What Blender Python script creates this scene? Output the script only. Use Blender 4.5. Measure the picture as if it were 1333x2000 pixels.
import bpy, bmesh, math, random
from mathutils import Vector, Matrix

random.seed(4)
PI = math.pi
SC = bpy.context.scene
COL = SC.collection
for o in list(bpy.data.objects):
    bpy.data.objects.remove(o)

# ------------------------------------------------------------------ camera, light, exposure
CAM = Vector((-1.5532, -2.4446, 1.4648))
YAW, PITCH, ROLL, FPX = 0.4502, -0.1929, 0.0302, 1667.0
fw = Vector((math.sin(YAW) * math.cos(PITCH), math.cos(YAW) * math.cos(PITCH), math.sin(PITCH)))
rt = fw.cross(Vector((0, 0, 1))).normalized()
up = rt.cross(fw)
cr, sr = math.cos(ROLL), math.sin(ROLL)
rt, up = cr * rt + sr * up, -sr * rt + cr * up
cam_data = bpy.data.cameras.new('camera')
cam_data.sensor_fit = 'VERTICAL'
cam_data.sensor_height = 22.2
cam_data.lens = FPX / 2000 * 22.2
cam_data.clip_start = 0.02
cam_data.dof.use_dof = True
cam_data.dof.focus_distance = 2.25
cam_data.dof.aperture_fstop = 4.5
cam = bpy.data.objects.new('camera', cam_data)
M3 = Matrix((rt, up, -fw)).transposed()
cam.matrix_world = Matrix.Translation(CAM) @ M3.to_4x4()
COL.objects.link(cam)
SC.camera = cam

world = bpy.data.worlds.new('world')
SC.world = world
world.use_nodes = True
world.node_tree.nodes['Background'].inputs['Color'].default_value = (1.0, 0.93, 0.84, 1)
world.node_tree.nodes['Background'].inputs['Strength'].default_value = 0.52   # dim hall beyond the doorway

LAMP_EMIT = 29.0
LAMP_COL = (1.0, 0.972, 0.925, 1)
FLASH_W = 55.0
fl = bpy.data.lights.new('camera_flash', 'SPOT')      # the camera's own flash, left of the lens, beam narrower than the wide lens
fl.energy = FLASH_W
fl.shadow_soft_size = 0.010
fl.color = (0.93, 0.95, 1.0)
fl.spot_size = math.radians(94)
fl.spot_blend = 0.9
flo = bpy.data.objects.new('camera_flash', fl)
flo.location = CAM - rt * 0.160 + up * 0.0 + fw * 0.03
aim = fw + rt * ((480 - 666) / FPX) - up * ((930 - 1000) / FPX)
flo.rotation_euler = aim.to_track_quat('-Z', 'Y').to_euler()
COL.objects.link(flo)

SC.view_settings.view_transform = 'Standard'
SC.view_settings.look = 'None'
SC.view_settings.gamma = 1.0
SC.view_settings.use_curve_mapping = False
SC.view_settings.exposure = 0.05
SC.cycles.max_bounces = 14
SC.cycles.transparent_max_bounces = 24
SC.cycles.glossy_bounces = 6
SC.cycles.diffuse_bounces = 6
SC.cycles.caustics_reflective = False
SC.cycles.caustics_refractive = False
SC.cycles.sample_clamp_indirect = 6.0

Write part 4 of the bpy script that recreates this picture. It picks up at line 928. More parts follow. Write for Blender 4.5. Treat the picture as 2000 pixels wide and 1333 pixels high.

____

■ **AIM OF THE EXERCISE**
Without omitting anything, output the entries exactly.

■ **REPLY**
What Blender Python script creates this scene? Output the script only. Use Blender 4.5. Measure the picture as if it were 1333x2000 pixels.
import bpy, bmesh, math, random
from mathutils import Vector, Matrix

random.seed(4)
PI = math.pi
SC = bpy.context.scene
COL = SC.collection
for o in list(bpy.data.objects):
    bpy.data.objects.remove(o)

# ------------------------------------------------------------------ camera, light, exposure
CAM = Vector((-1.5532, -2.4446, 1.4648))
YAW, PITCH, ROLL, FPX = 0.4502, -0.1929, 0.0302, 1667.0
fw = Vector((math.sin(YAW) * math.cos(PITCH), math.cos(YAW) * math.cos(PITCH), math.sin(PITCH)))
rt = fw.cross(Vector((0, 0, 1))).normalized()
up = rt.cross(fw)
cr, sr = math.cos(ROLL), math.sin(ROLL)
rt, up = cr * rt + sr * up, -sr * rt + cr * up
cam_data = bpy.data.cameras.new('camera')
cam_data.sensor_fit = 'VERTICAL'
cam_data.sensor_height = 22.2
cam_data.lens = FPX / 2000 * 22.2
cam_data.clip_start = 0.02
cam_data.dof.use_dof = True
cam_data.dof.focus_distance = 2.25
cam_data.dof.aperture_fstop = 4.5
cam = bpy.data.objects.new('camera', cam_data)
M3 = Matrix((rt, up, -fw)).transposed()
cam.matrix_world = Matrix.Translation(CAM) @ M3.to_4x4()
COL.objects.link(cam)
SC.camera = cam

world = bpy.data.worlds.new('world')
SC.world = world
world.use_nodes = True
world.node_tree.nodes['Background'].inputs['Color'].default_value = (1.0, 0.93, 0.84, 1)
world.node_tree.nodes['Background'].inputs['Strength'].default_value = 0.52   # dim hall beyond the doorway

LAMP_EMIT = 29.0
LAMP_COL = (1.0, 0.972, 0.925, 1)
FLASH_W = 55.0
fl = bpy.data.lights.new('camera_flash', 'SPOT')      # the camera's own flash, left of the lens, beam narrower than the wide lens
fl.energy = FLASH_W
fl.shadow_soft_size = 0.010
fl.color = (0.93, 0.95, 1.0)
fl.spot_size = math.radians(94)
fl.spot_blend = 0.9
flo = bpy.data.objects.new('camera_flash', fl)
flo.location = CAM - rt * 0.160 + up * 0.0 + fw * 0.03
aim = fw + rt * ((480 - 666) / FPX) - up * ((930 - 1000) / FPX)
flo.rotation_euler = aim.to_track_quat('-Z', 'Y').to_euler()
COL.objects.link(flo)

SC.view_settings.view_transform = 'Standard'
SC.view_settings.look = 'None'
SC.view_settings.gamma = 1.0
SC.view_settings.use_curve_mapping = False
SC.view_settings.exposure = 0.05
SC.cycles.max_bounces = 14
SC.cycles.transparent_max_bounces = 24
SC.cycles.glossy_bounces = 6
SC.cycles.diffuse_bounces = 6
SC.cycles.caustics_reflective = False
SC.cycles.caustics_refractive = False
SC.cycles.sample_clamp_indirect = 6.0

Write part 4 of the bpy script that recreates this picture. It picks up at line 928. More parts follow. Write for Blender 4.5. Treat the picture as 2000 pixels wide and 1333 pixels high.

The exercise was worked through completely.